Exercise: Nothing after the line with "lump=.8, lump_scale=26, key='sleeve_l')" belongs in the copy; extract the lines below from the top through that line, pictures left out.

### The records

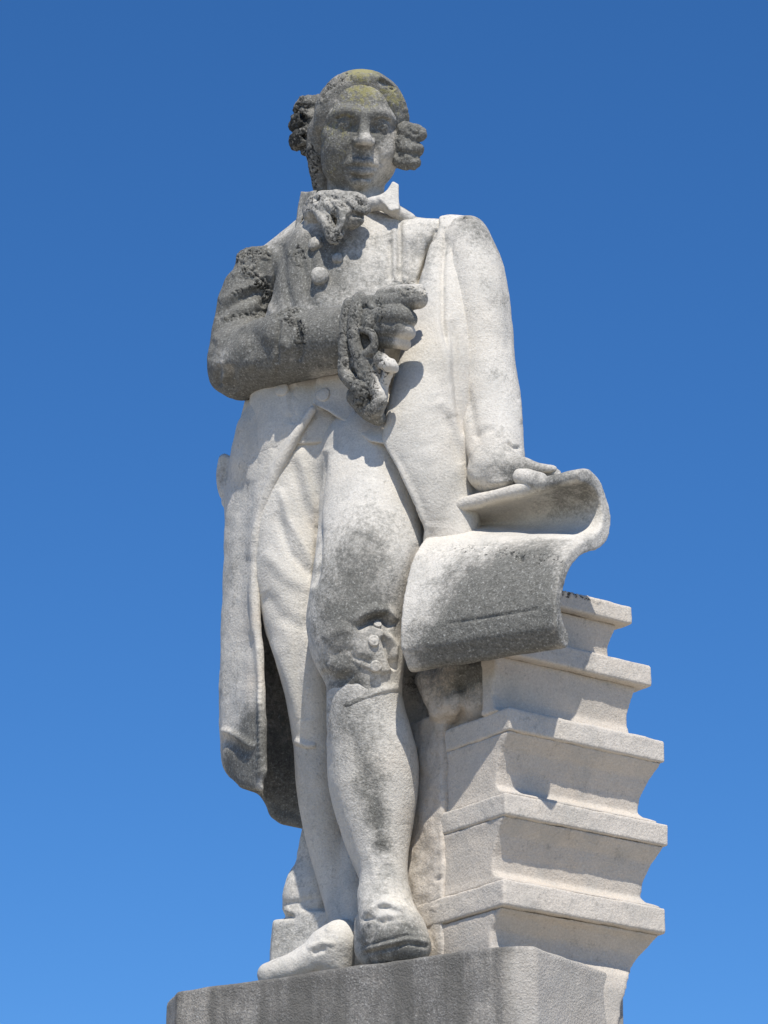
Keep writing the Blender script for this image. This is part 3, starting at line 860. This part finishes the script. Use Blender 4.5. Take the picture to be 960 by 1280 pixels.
part('sleeve', sl, strokes=[([(562, 320), (563, 360), (570, 400)], 4, 2.5), ([(566, 300), (557, 350), (560, 400)], 3, -2.5), ([(572, 440), (578, 470), (572, 500)], 7, 2.5), ([(566, 435), (572, 448), (570, 460)], 4, -4),
    ([(582, 480), (590, 520), (596, 556)], 6, -2.2), ([(576, 500), (583, 540), (586, 570)], 7, 2.5), ([(568, 460), (576, 475), (574, 492)], 3.5, -4), ([(628, 340), (636, 400), (636, 440)], 5, -1.5),
    ([(633, 552), (641, 559), (652, 560)], 2.2, -3.5), ([(594, 560), (590, 585), (596, 606)], 6, 2.2), ([(592, 548), (606, 538), (620, 536)], 5, -2.5),
    ([(610, 604), (640, 600), (662, 588)], 4, 2.2), ([(648, 500), (652, 530)], 4, 1.5)],
    g0=.06, grime_shade=[(590, 285, 20, 30, .45), (605, 310, 30, 30, .2), (632, 370, 40, 26, .18), (636, 300, 10, 24, .3), (660, 590, 80, 26, .45), (640, 600, 80, 24, .35), (625, 560, 80, 26, .2), (645, 480, 40, 30, .1)],
    crusts=[([(552, 276), (572, 271), (588, 273)], 2.6, 1.4)], black=[(570, 272, 10, 18, .4), (690, 584, 80, 10, .4)], warm=[(600, 560, 60, 26, .3), (582, 500, 50, 24, .3)], lump=.8, lump_scale=26, key='sleeve_l')

# ---- lace cuff hanging from the bent sleeve
lc = Field(1.3)
for pts in [
    [(437, 380, 158, 8), (432, 405, 160, 8), (431, 440, 158, 8), (432, 468, 154, 9), (441, 478, 156, 9)],
    [(450, 373, 156, 9), (444, 400, 164, 9), (443, 425, 164, 8), (449, 448, 162, 8), (455, 468, 158, 8)],
    [(462, 378, 158, 10), (470, 392, 162, 8), (461, 405, 166, 8)],
    [(452, 412, 168, 4), (464, 416, 170, 4.5), (468, 428, 168, 5), (464, 438, 166, 6), (456, 444, 164, 6)],
    [(441, 478, 152, 9), (450, 486, 156, 10), (452, 498, 150, 10)],
    [(457, 450, 160, 8), (460, 470, 156, 7), (464, 490, 150, 8)],
    [(472, 446, 156, 7), (468, 470, 154, 7), (473, 490, 152, 8), (475, 500, 150, 10), (470, 512, 146, 10)],
    [(476, 450, 160, 9), (487, 457, 162, 9), (492, 460, 158, 7)],
    [(486, 465, 152, 6), (480, 482, 146, 6), (480, 495, 140, 6)],
    [(446, 495, 138, 13), (462, 512, 134, 14), (472, 522, 128, 10)],
    [(455, 455, 130, 26), (452, 420, 130, 28), (462, 490, 126, 18)],
]:
    lc.tube(pts, 2.5)
lc.tube([(458, 425, 176, 6), (460, 432, 176, 5)], 2, 1, 's')
lc.tube([(446, 455, 172, 4), (450, 468, 170, 6)], 3, 1, 's')
lc.tube([(462, 478, 170, 4), (462, 498, 168, 6)], 3, 1, 's')
lc.tube([(449, 497, 166, 6), (456, 505, 160, 6)], 3, 1, 's')
part('lace_cuff', lc, M_skin, g0=.78, grime_shade=[(488, 458, 160, 14, -1.3), (476, 495, 152, 14, -.45), (484, 480, 150, 12, -.8), (435, 455, 160, 20, -.2), (470, 520, 140, 16, -.2)],
     lichen=[(448, 400, 165, 16, .25), (452, 442, 165, 10, .3), (434, 450, 165, 14, .2)], crusts=[([(440, 380), (440, 470), (460, 510), (474, 450), (460, 390)], 12, .55)], black=[(460, 495, 140, 18, .25), (440, 405, 165, 14, .25), (478, 385, 160, 12, .4)], lump=.9, lump_scale=7)

# ---- jabot
jb = Field(1.4)
jb.ell((418, 266, 58), (38, 34, 22), 0)
for pts in [
    [(384, 262, 66, 7), (396, 250, 82, 9), (414, 246, 92, 9), (434, 247, 94, 9), (450, 252, 86, 9), (457, 262, 78, 7)],
    [(386, 268, 74, 7), (398, 262, 92, 9), (408, 276, 102, 9), (414, 292, 104, 9), (418, 300, 102, 7)],
    [(406, 256, 96, 8), (424, 262, 104, 10), (430, 276, 106, 9), (424, 292, 104, 7)],
    [(430, 252, 96, 8), (444, 262, 100, 9), (448, 274, 94, 8), (440, 282, 92, 6)],
    [(386, 266, 66, 7), (386, 280, 66, 6), (384, 290, 66, 5)]]:
    jb.tube(pts, 3.5)
for a_ in [(394, 256, 88, 6), (406, 252, 96, 6), (440, 256, 100, 7), (454, 264, 88, 6), (412, 286, 108, 6), (426, 286, 106, 6), (402, 276, 100, 6), (438, 276, 102, 5), (397, 300, 84, 6)]:
    jb.tube([a_], 3)
jb.tube([(400, 290, 92, 6), (392, 276, 88, 6)], 3, 1, 's')
jb.tube([(437, 270, 108, 4), (432, 288, 104, 6)], 3, 1, 's')
jb.tube([(416, 268, 116, 3), (419, 282, 116, 4)], 3, 1, 's')
jb.tube([(452, 270, 96, 4), (440, 266, 110, 3)], 3, 1, 's')
part('jabot', jb, M_skin, crusts=[([(385, 255), (420, 250), (455, 256)], 10, .45), ([(415, 275), (416, 300)], 9, .7)], strokes=[([(388, 256), (404, 266), (412, 282)], 3, -2.5), ([(410, 250), (420, 262), (420, 278)], 2.5, -2.5), ([(428, 250), (440, 262), (444, 272)], 2.5, -2.5), ([(392, 246), (398, 254)], 2.5, -2), ([(444, 248), (452, 258)], 2.5, -2)], g0=.46, grime_shade=[(415, 290, 100, 16, .3), (450, 268, 90, 14, .2)], black=[(390, 262, 80, 10, .3), (418, 296, 105, 10, .3), (452, 256, 90, 10, .2)], lump=1.2, lump_scale=9)
# ---- collars
col = Field(1.5)
col.slab([(474, 246), (484, 237), (491, 227), (498, 231), (499, 262), (488, 264), (478, 252)], [(480, 245, 54), (498, 230, 42), (490, 260, 54)], 5, 0, round_=1.5)
col.tube([(462, 256, 52, 9), (478, 254, 50, 10), (494, 264, 38, 9), (512, 274, 24, 8)], 6)
part('collar', col, g0=.1, grime_shade=[(470, 270, 80, 16, .2)], lump=.6, lump_scale=12, key='collar_r')
col = Field(1.5)
col.slab([(376, 239), (382, 240), (396, 238), (392, 256), (382, 262), (376, 280), (368, 290), (372, 262)], [(378, 240, 30), (394, 240, 52), (375, 280, 50)], 6, 0, round_=2)
part('collar', col, g0=.5, grime_shade=[(380, 250, 40, 16, .1)], lump=.6, lump_scale=12, key='collar_l')

# ---- shoes
sh = Field(1.6)
sh.tube([(480, 1118, 66, 32), (483, 1140, 70, 34), (490, 1164, 76, 38), (496, 1178, 80, 38)], 8)
sh.tube([(500, 1168, 84, 30), (517, 1184, 92, 21)], 8)
sh.tube([(464, 1138, 96, 6), (484, 1131, 104, 7), (503, 1137, 100, 6)], 6)
sh.tube([(478, 1160, 40, 34), (470, 1185, 40, 26)], 8)
sh.add(lambda X, Y, Z: Z - 1.0 + 0 * X + 0 * Y, P(480, 1300, 0) - [300, 300, 40], np.array([*P(480, 1200, 0)[:2], 0]) + [300, 300, 1], 0, 's')
part('shoe', sh, strokes=[([(450, 1150), (462, 1148), (478, 1152), (500, 1148), (514, 1150)], 3.5, -4), ([(456, 1142), (480, 1128), (504, 1138)], 4, 3.5), ([(460, 1156), (484, 1144), (512, 1156)], 4, 3),
     ([(452, 1188), (478, 1181), (510, 1174), (538, 1178)], 2.5, 2.6), ([(454, 1193), (480, 1187), (510, 1180), (536, 1184)], 2.2, -2.5), ([(452, 1184), (480, 1176), (510, 1169), (534, 1172)], 2.2, -2.2), ([(470, 1150), (468, 1165), (462, 1178)], 3, -2), ([(500, 1148), (512, 1160), (524, 1168)], 3, -2),
     ([(472, 1135), (490, 1134)], 2, -2.0)],
     g0=.25, grime_shade=[(500, 1185, 120, 30, .55), (460, 1175, 100, 24, .45), (520, 1170, 120, 22, .3), (484, 1135, 110, 18, -.3)], black=[(480, 1192, 120, 16, .25)], lump=.6, lump_scale=14, key='shoe_f', label='grey front shoe at the pedestal edge')
sh = Field(1.8)
sh.tube([(434, 1172, 10, 22), (426, 1178, 30, 27), (412, 1186, 40, 27), (396, 1196, 46, 22), (366, 1210, 52, 18), (338, 1219, 55, 16)], 10)
sh.tube([(436, 1196, 10, 20), (420, 1204, 34, 22)], 8)
sh.add(lambda X, Y, Z: Z - 1.0 + 0 * X + 0 * Y, P(400, 1330, 0) - [300, 300, 40], np.array([*P(400, 1210, 0)[:2], 0]) + [300, 300, 1], 0, 's')
part('shoe', sh, strokes=[([(384, 1186), (402, 1178), (420, 1180)], 3, 2.5), ([(390, 1192), (408, 1186)], 3, -2.5), ([(408, 1165), (414, 1156)], 3, 2.0)], g0=0, warm=[(340, 1215, 60, 30, .1)], lump=.6, lump_scale=14, key='shoe_b', label='clean pale rear shoe pointing to the left')

# ---- curled paper
axd = np.array([math.cos(math.radians(30)), -math.sin(math.radians(30)), 0]); axn = np.array([-axd[1] * -1, 0, 0])
axn = np.array([-math.sin(math.radians(30)), -math.cos(math.radians(30)), 0])
BR = P(756, 616, 30)
LEN = 208.0
prR = [(64, 2, 8), (40, 8, 10), (12, 2, 10), (-3, -20, 11), (-1, -46, 11), (18, -66, 10), (60, -88, 8), (98, -116, 8), (119, -148, 8), (128, -182, 8), (124, -202, 11), (112, -214, 12)]
prL = [(54, -4, 9), (36, 0, 10), (14, -4, 9), (1, -9, 9), (2, -13, 9), (14, -17, 8), (54, -38, 8), (94, -76, 8), (118, -128, 8), (128, -174, 8), (124, -198, 11), (112, -213, 12)]
def spline(pts, m=3):
    A = np.array(pts, float); E = np.vstack([2 * A[0] - A[1], A, 2 * A[-1] - A[-2]]); out = []
    for i in range(1, len(E) - 2):
        mm = m if i < len(E) - 4 else 1
        for j in range(mm):
            t = j / mm
            out.append(0.5 * (2 * E[i] + (E[i + 1] - E[i - 1]) * t + (2 * E[i - 1] - 5 * E[i] + 4 * E[i + 1] - E[i + 2]) * t * t + (3 * E[i] - E[i - 1] - 3 * E[i + 1] + E[i + 2]) * t ** 3))
    return np.array(out + [A[-1]])
sR, sL = spline(prR), spline(prL)
def paper_fn(X, Y, Z):
    x, y, z = X - BR[0], Y - BR[1], Z - BR[2]
    s = x * axd[0] + y * axd[1]; q = x * axn[0] + y * axn[1]
    s = s + 0 * z; q = q + 0 * z; z = z + 0 * s
    t = np.clip(-s / LEN, 0, 1)
    best = np.full(s.shape, 1e3, np.float32)
    for i in range(len(sR) - 1):
        a = [sR[i][c] + (sL[i][c] - sR[i][c]) * t for c in range(3)]
        b = [sR[i + 1][c] + (sL[i + 1][c] - sR[i + 1][c]) * t for c in range(3)]
        ex, ez = b[0] - a[0], b[1] - a[1]
        tt = np.clip(((q - a[0]) * ex + (z - a[1]) * ez) / (ex * ex + ez * ez + 1e-6), 0, 1)
        d = np.hypot(q - a[0] - tt * ex, z - a[1] - tt * ez) - (a[2] + tt * (b[2] - a[2]))
        best = np.minimum(best, d)
    e = np.maximum(s, -s - LEN)
    A_, B_ = best + 2.5, e + 2.5
    return np.minimum(np.maximum(A_, B_), 0) + np.sqrt(np.maximum(A_, 0) ** 2 + np.maximum(B_, 0) ** 2) - 2.5
pp = Field(1.9)
c4 = np.array([BR + axd * s_ + axn * q_ + np.array([0, 0, z_]) for s_ in (0, -LEN) for q_ in (-15, 140) for z_ in (20, -230)])
pp.add(paper_fn, c4.min(0), c4.max(0), 0)
part('paper', pp, M_skin, crusts=[([(570, 683), (600, 688), (650, 694), (700, 697)], 5, .9)], strokes=[([(560, 780), (600, 773), (650, 765), (676, 760)], 2.0, -2.2), ([(650, 697), (651, 697.5)], 4, -6, 2)],
     g0=.10, grime_shade=[(640, 735, 130, 50, .62), (585, 740, 110, 38, .45), (670, 745, 125, 40, .35), (600, 664, 50, 26, -.8), (650, 668, 50, 26, -.8), (700, 672, 50, 24, -.7), (560, 745, 110, 30, .1), (640, 800, 150, 60, 1.1), (560, 812, 150, 50, .7), (650, 740, 150, 60, .08), (700, 600, 90, 26, .5), (740, 612, 70, 22, .35), (680, 690, 100, 34, .4), (545, 760, 100, 20, -.3),  # low blobs darken the down-facing band, dirt and painted shade together
                    (715, 640, 10, 30, .45), (660, 645, 0, 30, .25), (520, 760, 110, 24, -.3), (740, 690, 60, 30, .2)],
     lichen=[(620, 684, 90, 22, .3), (600, 720, 110, 30, .3), (630, 700, 100, 20, .3)], black=[(640, 690, 100, 26, .25), (575, 682, 80, 12, .45), (690, 700, 90, 14, .25), (750, 700, 30, 20, .3)],
     warm=[(620, 640, 20, 40, .35), (590, 820, 120, 60, .25)], lump=.8, lump_scale=22, smooth_it=3, label='thick curled sheet with a rolled upper edge')
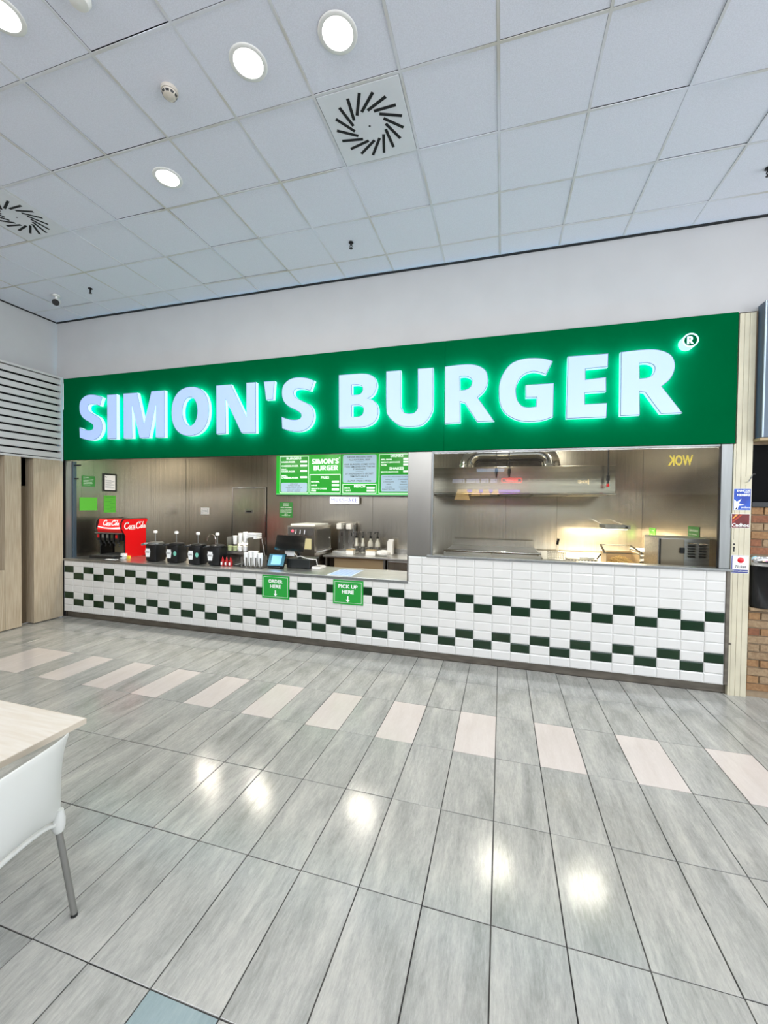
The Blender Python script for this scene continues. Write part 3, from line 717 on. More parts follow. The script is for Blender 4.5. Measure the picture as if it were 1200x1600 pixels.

######

Correct response:
Keep writing the Blender script for this image. This is part 3, starting at line 860. This part finishes the script. Use Blender 4.5. Take the picture to be 960 by 1280 pixels.
part('sleeve', sl, strokes=[([(562, 320), (563, 360), (570, 400)], 4, 2.5), ([(566, 300), (557, 350), (560, 400)], 3, -2.5), ([(572, 440), (578, 470), (572, 500)], 7, 2.5), ([(566, 435), (572, 448), (570, 460)], 4, -4),
    ([(582, 480), (590, 520), (596, 556)], 6, -2.2), ([(576, 500), (583, 540), (586, 570)], 7, 2.5), ([(568, 460), (576, 475), (574, 492)], 3.5, -4), ([(628, 340), (636, 400), (636, 440)], 5, -1.5),
    ([(633, 552), (641, 559), (652, 560)], 2.2, -3.5), ([(594, 560), (590, 585), (596, 606)], 6, 2.2), ([(592, 548), (606, 538), (620, 536)], 5, -2.5),
    ([(610, 604), (640, 600), (662, 588)], 4, 2.2), ([(648, 500), (652, 530)], 4, 1.5)],
    g0=.06, grime_shade=[(590, 285, 20, 30, .45), (605, 310, 30, 30, .2), (632, 370, 40, 26, .18), (636, 300, 10, 24, .3), (660, 590, 80, 26, .45), (640, 600, 80, 24, .35), (625, 560, 80, 26, .2), (645, 480, 40, 30, .1)],
    crusts=[([(552, 276), (572, 271), (588, 273)], 2.6, 1.4)], black=[(570, 272, 10, 18, .4), (690, 584, 80, 10, .4)], warm=[(600, 560, 60, 26, .3), (582, 500, 50, 24, .3)], lump=.8, lump_scale=26, key='sleeve_l')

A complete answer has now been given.